Exercise task → Copy each line below in which the word "scene" occurs.

Data →

● ● ● ●

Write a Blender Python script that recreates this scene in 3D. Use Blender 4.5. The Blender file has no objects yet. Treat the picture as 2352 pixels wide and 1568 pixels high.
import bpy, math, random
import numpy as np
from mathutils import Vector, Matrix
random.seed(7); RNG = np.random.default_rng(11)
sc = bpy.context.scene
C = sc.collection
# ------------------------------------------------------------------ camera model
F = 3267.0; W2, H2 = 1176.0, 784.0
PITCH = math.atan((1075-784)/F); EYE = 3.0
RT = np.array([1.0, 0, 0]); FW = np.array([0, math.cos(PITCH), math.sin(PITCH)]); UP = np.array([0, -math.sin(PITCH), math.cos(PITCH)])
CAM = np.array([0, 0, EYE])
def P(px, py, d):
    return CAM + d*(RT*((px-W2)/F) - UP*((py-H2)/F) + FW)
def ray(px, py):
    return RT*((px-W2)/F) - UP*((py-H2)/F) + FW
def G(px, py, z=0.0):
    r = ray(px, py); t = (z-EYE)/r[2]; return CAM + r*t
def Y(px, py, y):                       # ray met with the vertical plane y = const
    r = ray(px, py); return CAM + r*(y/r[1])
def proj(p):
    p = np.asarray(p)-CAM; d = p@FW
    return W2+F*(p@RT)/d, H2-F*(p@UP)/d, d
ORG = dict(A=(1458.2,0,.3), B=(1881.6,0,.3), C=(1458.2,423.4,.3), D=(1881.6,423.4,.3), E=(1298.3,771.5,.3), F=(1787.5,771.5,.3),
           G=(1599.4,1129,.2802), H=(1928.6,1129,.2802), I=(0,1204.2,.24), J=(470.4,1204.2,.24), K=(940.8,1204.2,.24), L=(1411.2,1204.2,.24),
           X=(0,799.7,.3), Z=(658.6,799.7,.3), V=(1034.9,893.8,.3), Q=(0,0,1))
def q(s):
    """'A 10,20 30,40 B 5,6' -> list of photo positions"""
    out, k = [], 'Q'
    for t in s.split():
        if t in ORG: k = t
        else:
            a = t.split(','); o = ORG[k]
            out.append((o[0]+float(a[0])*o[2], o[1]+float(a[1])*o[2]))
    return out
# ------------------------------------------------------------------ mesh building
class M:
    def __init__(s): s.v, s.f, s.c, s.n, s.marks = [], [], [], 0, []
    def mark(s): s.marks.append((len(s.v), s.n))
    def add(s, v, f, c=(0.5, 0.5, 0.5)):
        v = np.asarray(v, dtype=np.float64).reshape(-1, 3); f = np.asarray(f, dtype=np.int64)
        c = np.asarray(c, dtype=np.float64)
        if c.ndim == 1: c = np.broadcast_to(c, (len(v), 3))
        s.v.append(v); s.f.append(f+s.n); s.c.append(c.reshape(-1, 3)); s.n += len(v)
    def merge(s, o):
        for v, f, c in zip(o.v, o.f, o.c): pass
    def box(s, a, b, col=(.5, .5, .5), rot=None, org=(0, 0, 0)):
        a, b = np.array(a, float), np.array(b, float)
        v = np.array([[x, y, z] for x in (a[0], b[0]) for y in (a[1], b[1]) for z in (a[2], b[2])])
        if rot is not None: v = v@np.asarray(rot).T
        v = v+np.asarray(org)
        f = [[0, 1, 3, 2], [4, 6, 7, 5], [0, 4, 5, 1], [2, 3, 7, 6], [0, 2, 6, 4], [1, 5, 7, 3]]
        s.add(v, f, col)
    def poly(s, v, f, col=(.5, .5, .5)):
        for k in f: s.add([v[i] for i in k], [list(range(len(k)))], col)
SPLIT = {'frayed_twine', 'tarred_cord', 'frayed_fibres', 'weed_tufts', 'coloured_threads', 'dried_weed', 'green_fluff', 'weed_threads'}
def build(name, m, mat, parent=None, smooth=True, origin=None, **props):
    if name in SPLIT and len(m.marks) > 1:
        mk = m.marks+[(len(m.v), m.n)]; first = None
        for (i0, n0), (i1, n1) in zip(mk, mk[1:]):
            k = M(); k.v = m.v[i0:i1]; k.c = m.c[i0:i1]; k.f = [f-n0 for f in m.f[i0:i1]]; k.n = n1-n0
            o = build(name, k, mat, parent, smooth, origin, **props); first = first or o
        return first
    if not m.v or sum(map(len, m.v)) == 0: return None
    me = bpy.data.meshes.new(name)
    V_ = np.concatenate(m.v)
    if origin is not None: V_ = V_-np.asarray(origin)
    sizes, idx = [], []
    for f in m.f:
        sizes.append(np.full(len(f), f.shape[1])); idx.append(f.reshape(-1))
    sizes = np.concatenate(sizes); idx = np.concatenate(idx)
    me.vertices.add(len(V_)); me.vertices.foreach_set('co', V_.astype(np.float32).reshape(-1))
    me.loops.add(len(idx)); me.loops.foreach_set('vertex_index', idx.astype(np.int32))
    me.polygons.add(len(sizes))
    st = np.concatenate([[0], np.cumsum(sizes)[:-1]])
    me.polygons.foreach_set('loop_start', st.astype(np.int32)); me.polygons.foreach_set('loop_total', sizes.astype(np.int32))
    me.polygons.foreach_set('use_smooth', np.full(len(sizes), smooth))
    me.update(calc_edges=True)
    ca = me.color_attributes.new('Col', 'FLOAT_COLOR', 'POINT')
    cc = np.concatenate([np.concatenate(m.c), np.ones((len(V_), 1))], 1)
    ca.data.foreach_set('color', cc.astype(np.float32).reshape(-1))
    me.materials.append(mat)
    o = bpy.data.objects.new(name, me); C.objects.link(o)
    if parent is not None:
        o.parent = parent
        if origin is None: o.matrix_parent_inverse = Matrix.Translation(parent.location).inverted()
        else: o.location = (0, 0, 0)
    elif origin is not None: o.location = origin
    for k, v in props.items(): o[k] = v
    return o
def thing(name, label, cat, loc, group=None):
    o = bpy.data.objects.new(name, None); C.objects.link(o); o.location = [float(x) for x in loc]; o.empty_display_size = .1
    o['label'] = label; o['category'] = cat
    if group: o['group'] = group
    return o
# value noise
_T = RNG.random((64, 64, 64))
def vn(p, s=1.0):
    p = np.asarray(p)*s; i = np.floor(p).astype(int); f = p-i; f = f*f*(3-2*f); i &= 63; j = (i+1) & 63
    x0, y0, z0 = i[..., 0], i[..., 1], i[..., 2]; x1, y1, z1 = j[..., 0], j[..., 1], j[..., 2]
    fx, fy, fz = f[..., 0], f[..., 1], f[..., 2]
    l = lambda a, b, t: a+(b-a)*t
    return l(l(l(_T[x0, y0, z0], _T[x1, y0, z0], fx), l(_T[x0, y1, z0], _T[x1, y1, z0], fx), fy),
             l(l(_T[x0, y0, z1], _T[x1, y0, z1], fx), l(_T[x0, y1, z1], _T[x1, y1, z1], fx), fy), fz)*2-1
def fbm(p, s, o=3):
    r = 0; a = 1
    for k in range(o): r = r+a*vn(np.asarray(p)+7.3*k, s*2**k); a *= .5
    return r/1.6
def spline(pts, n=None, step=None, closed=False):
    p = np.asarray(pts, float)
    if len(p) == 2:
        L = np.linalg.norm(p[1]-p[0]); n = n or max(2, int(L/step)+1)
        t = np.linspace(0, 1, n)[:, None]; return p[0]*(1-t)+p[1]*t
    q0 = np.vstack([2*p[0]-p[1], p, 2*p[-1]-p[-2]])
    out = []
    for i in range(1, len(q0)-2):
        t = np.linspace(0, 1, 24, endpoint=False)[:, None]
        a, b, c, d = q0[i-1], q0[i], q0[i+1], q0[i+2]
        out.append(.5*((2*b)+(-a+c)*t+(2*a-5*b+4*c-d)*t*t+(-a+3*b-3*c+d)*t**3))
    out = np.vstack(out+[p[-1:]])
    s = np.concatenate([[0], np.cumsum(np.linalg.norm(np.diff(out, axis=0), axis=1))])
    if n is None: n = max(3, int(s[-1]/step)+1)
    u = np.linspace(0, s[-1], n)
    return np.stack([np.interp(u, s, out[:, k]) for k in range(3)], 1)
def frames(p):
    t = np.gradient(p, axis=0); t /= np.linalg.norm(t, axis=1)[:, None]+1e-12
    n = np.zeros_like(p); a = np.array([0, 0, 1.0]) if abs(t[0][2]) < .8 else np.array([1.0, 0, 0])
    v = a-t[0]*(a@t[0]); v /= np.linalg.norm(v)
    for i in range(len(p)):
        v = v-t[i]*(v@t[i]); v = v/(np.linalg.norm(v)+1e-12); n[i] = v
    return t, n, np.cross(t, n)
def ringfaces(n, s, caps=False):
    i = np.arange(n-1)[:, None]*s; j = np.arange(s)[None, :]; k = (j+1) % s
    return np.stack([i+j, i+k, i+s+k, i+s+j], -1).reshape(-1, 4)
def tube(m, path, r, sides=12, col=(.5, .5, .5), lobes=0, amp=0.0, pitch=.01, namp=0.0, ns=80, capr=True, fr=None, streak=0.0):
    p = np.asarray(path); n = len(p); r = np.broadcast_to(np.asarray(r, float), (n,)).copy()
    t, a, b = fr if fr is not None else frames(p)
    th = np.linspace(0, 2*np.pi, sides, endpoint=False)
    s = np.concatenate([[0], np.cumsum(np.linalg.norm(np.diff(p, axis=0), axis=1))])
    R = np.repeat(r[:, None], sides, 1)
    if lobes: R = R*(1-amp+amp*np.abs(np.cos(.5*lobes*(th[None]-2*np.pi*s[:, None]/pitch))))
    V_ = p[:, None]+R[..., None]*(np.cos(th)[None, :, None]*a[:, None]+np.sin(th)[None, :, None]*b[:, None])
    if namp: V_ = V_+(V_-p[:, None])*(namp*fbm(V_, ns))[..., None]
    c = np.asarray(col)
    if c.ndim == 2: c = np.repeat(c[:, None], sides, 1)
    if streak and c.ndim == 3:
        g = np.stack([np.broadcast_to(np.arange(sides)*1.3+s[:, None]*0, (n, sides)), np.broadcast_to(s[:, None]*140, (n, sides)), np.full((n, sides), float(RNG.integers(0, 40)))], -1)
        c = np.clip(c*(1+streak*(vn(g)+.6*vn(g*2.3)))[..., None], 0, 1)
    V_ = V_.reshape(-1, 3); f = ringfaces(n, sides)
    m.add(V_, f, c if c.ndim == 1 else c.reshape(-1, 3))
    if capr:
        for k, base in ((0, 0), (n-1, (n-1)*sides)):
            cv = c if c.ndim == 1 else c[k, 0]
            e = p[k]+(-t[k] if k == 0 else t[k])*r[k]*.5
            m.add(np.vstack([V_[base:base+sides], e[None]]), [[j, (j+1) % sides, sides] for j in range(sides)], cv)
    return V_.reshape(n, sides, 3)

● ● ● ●

Written solution →
Write a Blender Python script that recreates this scene in 3D. Use Blender 4.5. The Blender file has no objects yet. Treat the picture as 2352 pixels wide and 1568 pixels high.
sc = bpy.context.scene